Nova Scotia

Privacy chief criticizes partial suppression of N.S. jail death report

Nova Scotia's freedom-of-information law is becoming "an exercise in frustration," the privacy commissioner said after the government partially rejected her recommendations on a report on Clayton Cromwell's death.

Efforts to see internal report about death of Clayton Cromwell extend back to December 2014

Catherine Tully is Nova Scotia's information and privacy commissioner. (CBC)

Nova Scotia's freedom-of-information law is becoming "an exercise in frustration," the privacy commissioner said after the government partially rejected her recommendations on a report on a man's jailhouse death.

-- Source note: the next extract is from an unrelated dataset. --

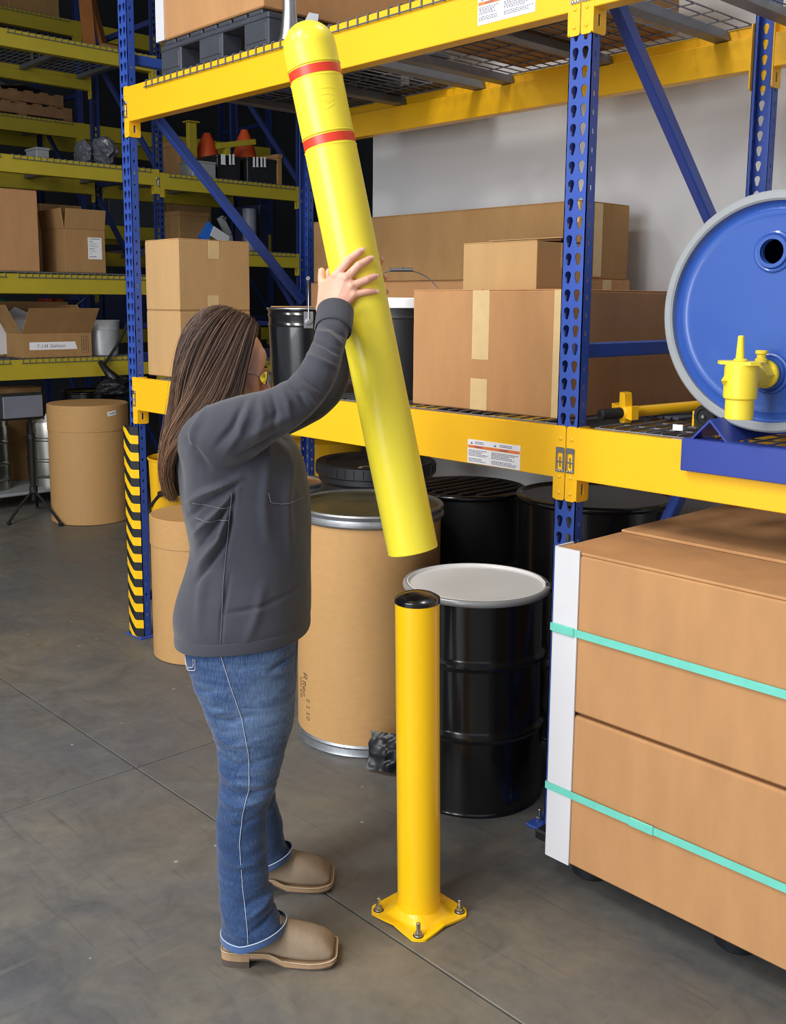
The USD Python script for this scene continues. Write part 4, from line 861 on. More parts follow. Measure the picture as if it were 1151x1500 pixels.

Commissioner Catherine Tully told the Justice Department it should provide The Canadian Press with most of an internal report into how 23-year-old Clayton Cromwell died from a methadone overdose at the Burnside jail in April 2014, other than names of prisoners and guards.

The efforts to see the internal report extend back to December 2014.

Tully said the province failed to provide evidence to back its claims that releasing the report would harm law enforcement and the security of the Dartmouth, N.S., facility, endanger the life of officers, or be "detrimental" to the custody of inmates.

Clayton Cromwell, 23, died from a methadone overdose in April 2014, even though he wasn't prescribed the drug. (The Canadian Press)

The commissioner said the province has told her it is now willing to release some of the report, but will continue to apply exemptions, and Tully said it's still unclear how much of the document will be provided.

She said the case illustrates how the freedom of information act isn't working well because the province isn't providing evidence to back its arguments, then is rejecting her findings after she recommends release due to the lack of evidence.

Tully said that forces some applicants to abandon their effort because of the heavy expense of a court appeal, and leaves many applicants wondering what the point of her review process was.

Justice Minister Mark Furey said the partial refusal is about "striking a balance" between the public's access to information and protecting what he refers to as the "safe functionality" of the institution.